En este ego o alter ego (otro yo, en latín) el texto da cuenta de las reflexiones de quien narra.

El padre Viazzo acapara la esencia narrativa de la quinta línea que tarde o temprano, como las otras, dejarán de abrirse sin fin para centrarse poco a poco, cruzándose y buscando la hibridación de personajes y vidas.

El presbítero Efraín marca otra línea en esta promiscuidad de referentes anecdóticos. Usa este recurso epistolar que ya había utilizado en Comandante Paraíso con las misivas que llegaban de Ashland (Tierra de ceniza) hablando de Gardeazábal. Aquí la misiva es más personal y directa y en ella el sacerdote se dirige a su muy querido escritor.

En el numeral 43 (descansillo capitular de la narración picaresca española) se hace un claro ejemplo de estilo directo, con diálogos, algo que ya había usado como frente de alternancia con el estilo indirecto en El último gamonal.

Esto enriquece la floritura del relato. En el numeral 54 las series dejan de ser divergentes y se hacen convergentes. Nada menos que Martín y Rogelio cruzan órbitas y entonces todos estos satélites dejan de girar cada uno en planos distintos y comienzan a ser coplanarios. Rogelio y Casimiro cruzan orbitales en el numeral 65 y así todo lo que era paralelo, es decir, guardado con distancias de separación, se va uniendo en una fusión fertilizante.

En este bazar de recursos no se escatima la contemplación de influencias literarias como la del numeral 77 donde rinde tributo a uno de sus fervores, Mario Vargas Llosa. Habla de la civilización del espectáculo donde se da cuenta que el mundo cultural y en general todo el mundo se ha banalizado, haciendo alusión al valioso ensayo del peruano sobre el tema.

Vallejista al ser anticlerical, vallejista al ser antipapista y antisalesiano, la novela de Gustavo, por encima de su masa anecdótica, es algo que atrapa al lector. Como último recurso, que no había usado en ninguna de sus obras, se firma como Gardeazábal, el último de los dinosaurios para recordarle al padre Efraín que sus rezos de nada sirvieron, en una carta postrera.

Si la perfección de una obra se mide por la armonía misteriosa o técnica entre forma y contenido, este texto de Gustavo es valioso y como es usual, muestra y demuestra el espíritu innovador y experimentador de Gustavo Álvarez Gardeazábal. Nada es igual dentro de lo mismo.

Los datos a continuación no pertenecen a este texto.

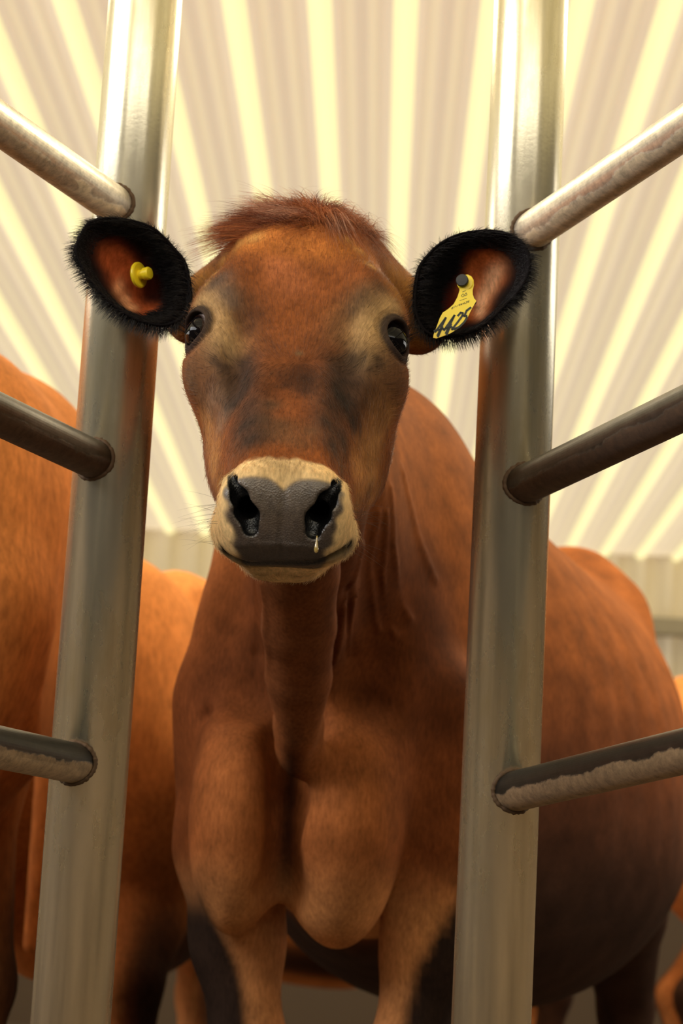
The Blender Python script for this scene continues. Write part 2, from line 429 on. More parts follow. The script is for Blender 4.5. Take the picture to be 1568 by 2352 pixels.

Nunca fue el idioma utilizado por Gardeazábal una fuente de casticismo, purismo o estilismo. No obstante, en esta obra se desenfada de modo peculiar. Pareciera que los preceptos del inolvidable Juan Valdés en su Diálogo de la lengua, de escribir como se habla, hallaron eco absoluto en la novela de Gustavo. No es autoficción, como en los relatos de su admirado Vallejo Rendón, no es lineal ni es autobiográfica. Es un coctel talentoso de ingredientes formales y de hallazgo al igual que cruce de historias que se intersectan para ofrecer una escritura del yo que si bien invisibiliza matices, hace brillar otros para evitar que se objete o se cuestione demasiado el volumen general del trabajo. Es un divertimiento, es un intento, en últimas, de exaltar estéticamente la realidad sin clasicismo pero con las tensiones breves y contundentes de la época.